Hacker News new | ask | show | jobs
by pasabagi 936 days ago
I think it could be one of those 'grass-is-greener' scenarios. Steel is really nice to work with. It's strong and elastic and you can do all sorts of things to alter its properties, like even in a home shop.

Titanium always looks really hard to work with, just from the few times I've seen youtube types get some into their lathe chucks.

Would the added (in some ways just different) performance make up the difference? No idea. I mean, would people use so much aluminium if it wasn't straightforward to extrude it into interesting shapes? I don't think I would.

The straight characteristics of a material are one thing: what you can actually do with it are another.

3 comments

https://en.wikipedia.org/wiki/Titanium_alloys

Looks like alloys are much more mallable, while losing almost none of the qualities of pure titanium.

Also: Go nukkular, high-temperature to be specific.

maybe if the blast furnace hadn't been invented nearly a thousand years ago we wouldn't be so familiar with the techniques that work well on steel
That's true.

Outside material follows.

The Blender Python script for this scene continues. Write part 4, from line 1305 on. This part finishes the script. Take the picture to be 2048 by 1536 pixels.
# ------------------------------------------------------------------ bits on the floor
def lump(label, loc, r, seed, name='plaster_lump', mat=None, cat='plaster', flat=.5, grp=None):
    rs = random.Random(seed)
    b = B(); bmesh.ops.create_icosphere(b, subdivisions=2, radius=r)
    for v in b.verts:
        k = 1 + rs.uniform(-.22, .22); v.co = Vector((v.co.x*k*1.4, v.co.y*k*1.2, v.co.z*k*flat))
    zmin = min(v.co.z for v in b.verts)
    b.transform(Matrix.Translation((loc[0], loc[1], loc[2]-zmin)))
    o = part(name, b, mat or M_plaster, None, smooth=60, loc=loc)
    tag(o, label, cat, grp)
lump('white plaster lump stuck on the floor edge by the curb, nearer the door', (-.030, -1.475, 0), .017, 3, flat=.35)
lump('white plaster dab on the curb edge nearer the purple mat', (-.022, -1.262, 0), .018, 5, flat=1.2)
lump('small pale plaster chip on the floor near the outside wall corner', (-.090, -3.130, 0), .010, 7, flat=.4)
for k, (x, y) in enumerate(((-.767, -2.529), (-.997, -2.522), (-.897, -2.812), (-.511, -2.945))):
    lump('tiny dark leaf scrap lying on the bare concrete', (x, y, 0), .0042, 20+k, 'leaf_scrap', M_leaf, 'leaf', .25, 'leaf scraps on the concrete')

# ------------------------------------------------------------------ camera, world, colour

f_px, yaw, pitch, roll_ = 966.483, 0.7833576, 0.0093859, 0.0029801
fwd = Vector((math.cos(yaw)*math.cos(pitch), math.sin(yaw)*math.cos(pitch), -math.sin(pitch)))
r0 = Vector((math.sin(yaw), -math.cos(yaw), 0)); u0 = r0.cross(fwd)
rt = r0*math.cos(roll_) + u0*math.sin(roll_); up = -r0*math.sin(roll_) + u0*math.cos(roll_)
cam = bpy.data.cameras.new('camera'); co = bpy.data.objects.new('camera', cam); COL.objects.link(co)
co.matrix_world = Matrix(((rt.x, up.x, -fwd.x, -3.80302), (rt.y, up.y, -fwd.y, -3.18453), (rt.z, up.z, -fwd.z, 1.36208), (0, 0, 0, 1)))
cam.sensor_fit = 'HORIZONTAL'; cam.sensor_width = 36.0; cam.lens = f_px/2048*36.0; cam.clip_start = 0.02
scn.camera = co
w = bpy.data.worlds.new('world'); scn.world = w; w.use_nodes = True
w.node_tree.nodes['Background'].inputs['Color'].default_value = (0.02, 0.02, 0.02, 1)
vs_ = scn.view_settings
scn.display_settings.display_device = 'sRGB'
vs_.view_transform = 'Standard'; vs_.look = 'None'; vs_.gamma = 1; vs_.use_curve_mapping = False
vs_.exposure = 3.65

On the other hand, people have been working with flint for longer than there have been people, and it remains fiendishly hard to make anything with it.
that's maybe an exaggeration; people still make buildings out of flint, they make it into perfect spheres for ball mills, and when flintlock was the firing mechanism of choice, they shaped flints for rifles out of it. the main reason we don't have a lot of flint goods around is that, aside from its edge-forming powers, it doesn't have great properties: it's brittle, nonconductive and not all that pretty, much like unglazed fired clay

you can grind it into whatever shape you want if you're careful about silicosis

The ground is covered with flint arrowheads in various parts of TX that I’ve visited and/or inhabited. It’s really hard for me to imagine Indians crafting so many of them if it were that hard to work with.
They had no other viable options. It is hard to work with.
That's why I said titanium alloys specifically. With such a large-scale industrial transformation, definitely many alloys would be explored, to fit the needs of new industries. We don't use pure iron for any serious applications either.